OUT-LAW ANALYSIS 2 min. read
South Africa’s arbitration landscape expands as reform looms
31 Mar 2026, 9:39 am
Legislative developments, major legal cases and a surge in renewable energy related disputes were all on the South Africa’s arbitration agenda throughout last year, as calls to harmonise and modernise the country’s dual regime of domestic and international arbitration laws continued to grow.
South Africa continues to operate under two arbitration laws: the International Arbitration Act, 2017 (IAA), governing international arbitration and aligning with the UNCITRAL Model Law; and the Arbitration Act 1965, which applies to domestic arbitration.
While the dual regime remains a point of discussion among arbitration practitioners and calls for reform persist alongside increasing advocacy for harmonisation and modernisation of domestic arbitration law, no legislative amendments were enacted in 2025.
The Arbitration Foundation of Southern Africa (AFSA) made notable strides over the course of the year, including becoming a full member of the International Federation of Commercial Arbitration Institutions (IFCAI). Its rules were also adopted as the model for the Brazil, Russia, India, China and South Africa (BRICS) dispute resolution framework, with ratification expected at the next BRICS Legal Forum.
The year also marked the signing of the Southern Africa Development Community (SADC) arbitration charter. South Africa played a leading role in the AFSA–SADC alliance charter, which now includes 12 of the 16 SADC member states. The charter aims to standardise arbitration laws across the region, fostering legal certainty and investor confidence. A transitional governance council was formed to oversee its implementation.
South Africa’s energy transition has led to a surge in arbitration related to renewable energy projects, such as While Seriti Green’s Ummbila 900 megawatt (MW) Emoyeni wind farm. The project reached financial close on three phases in 2025, but disputes have emerged around wheeling agreements, grid access and ESG obligations.

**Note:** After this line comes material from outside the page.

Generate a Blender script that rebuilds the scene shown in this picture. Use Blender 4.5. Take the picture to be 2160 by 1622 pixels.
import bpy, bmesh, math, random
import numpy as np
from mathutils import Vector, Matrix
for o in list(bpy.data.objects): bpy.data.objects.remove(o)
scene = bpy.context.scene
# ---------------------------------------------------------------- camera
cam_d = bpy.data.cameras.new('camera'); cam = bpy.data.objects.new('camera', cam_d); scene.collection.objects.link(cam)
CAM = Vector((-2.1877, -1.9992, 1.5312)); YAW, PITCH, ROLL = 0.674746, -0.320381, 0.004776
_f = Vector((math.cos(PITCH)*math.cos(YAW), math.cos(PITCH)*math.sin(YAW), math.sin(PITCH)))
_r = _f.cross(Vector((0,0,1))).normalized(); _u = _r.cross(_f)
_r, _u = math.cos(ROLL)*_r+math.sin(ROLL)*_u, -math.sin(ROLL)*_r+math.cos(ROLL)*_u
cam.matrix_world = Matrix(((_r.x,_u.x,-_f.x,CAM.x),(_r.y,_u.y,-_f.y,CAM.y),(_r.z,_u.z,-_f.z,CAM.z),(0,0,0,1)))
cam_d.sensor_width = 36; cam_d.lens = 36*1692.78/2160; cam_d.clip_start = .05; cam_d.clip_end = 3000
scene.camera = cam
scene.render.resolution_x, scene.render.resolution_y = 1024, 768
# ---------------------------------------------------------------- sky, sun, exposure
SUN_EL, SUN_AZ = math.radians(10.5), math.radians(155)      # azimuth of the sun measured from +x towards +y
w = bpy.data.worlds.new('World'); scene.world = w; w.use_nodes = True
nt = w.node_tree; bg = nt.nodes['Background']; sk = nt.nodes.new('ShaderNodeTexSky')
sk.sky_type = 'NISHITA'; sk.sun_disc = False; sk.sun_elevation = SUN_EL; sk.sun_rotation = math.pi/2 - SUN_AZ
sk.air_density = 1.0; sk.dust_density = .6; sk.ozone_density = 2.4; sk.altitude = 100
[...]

Arbitration has increasingly become the preferred forum for resolving complex, multi-stakeholder disputes in energy infrastructure. We anticipate a rise in arbitration on climate change and sustainability issues across all sectors, as more regulations come into the market.
The past year has also been one of major judicial decisions impacting the arbitration landscape.
In a landmark decision (20-page / 303KB PDF), the Supreme Court of Appeal (SCA) reaffirmed the binding nature of arbitration clauses in commercial contracts. The case involved a dispute where the High Court had allowed litigation despite a mandatory arbitration clause within the contract of the two parties. The SCA overturned this, emphasising that the use of "shall" in arbitration agreements leaves no room for discretion. The judgment reinforced the applicability of the International Arbitration Act (IAA) 2017 for disputes with foreign seats, such as London, and underscored South Africa's commitment to international arbitration norms.
In another decision (15-page / 192KB PDF), the SCA dismissed an appeal seeking an extension of time under section 8 of the Arbitration Act, with the judgement clarifying procedural requirements in arbitration timelines and reinforcing the finality of awards.
Another decision (17-page / 212KB PDF) related to a challenge of an arbitrator’s award being made an order of court established that arbitral awards are binding on parties and should be set aside by a court only on very limited grounds under s33 of the domestic Arbitration Act.
Finally, a decision (13-page / 2.7MB PDF) where an award issued during an arbitration process was challenged found that the arbitrator had not exceeded their powers by addressing a counterclaim not previously raised in related High Court proceedings. The court based its decision on the arbitration agreement and the conduct of the parties emphasising that the applicant had participated in the arbitration without raising timely objections to jurisdiction and had even sought clarification awards which undermined its later jurisdictional challenge. The challenge failed to demonstrate any gross irregularity or excess of power under s33 of the Arbitration Act, resulting in the review being dismissed and orders of court being granted.
Alongside these decisions, the South African courts have also promoted arbitration and mediation as alternative forums for resolving disputes. A bulletin from the Johannesburg High Court revealed trial dates may extend into 2027, prompting judicial encouragement for arbitration and mediation, with arbitration increasingly seen as a faster and more efficient alternative.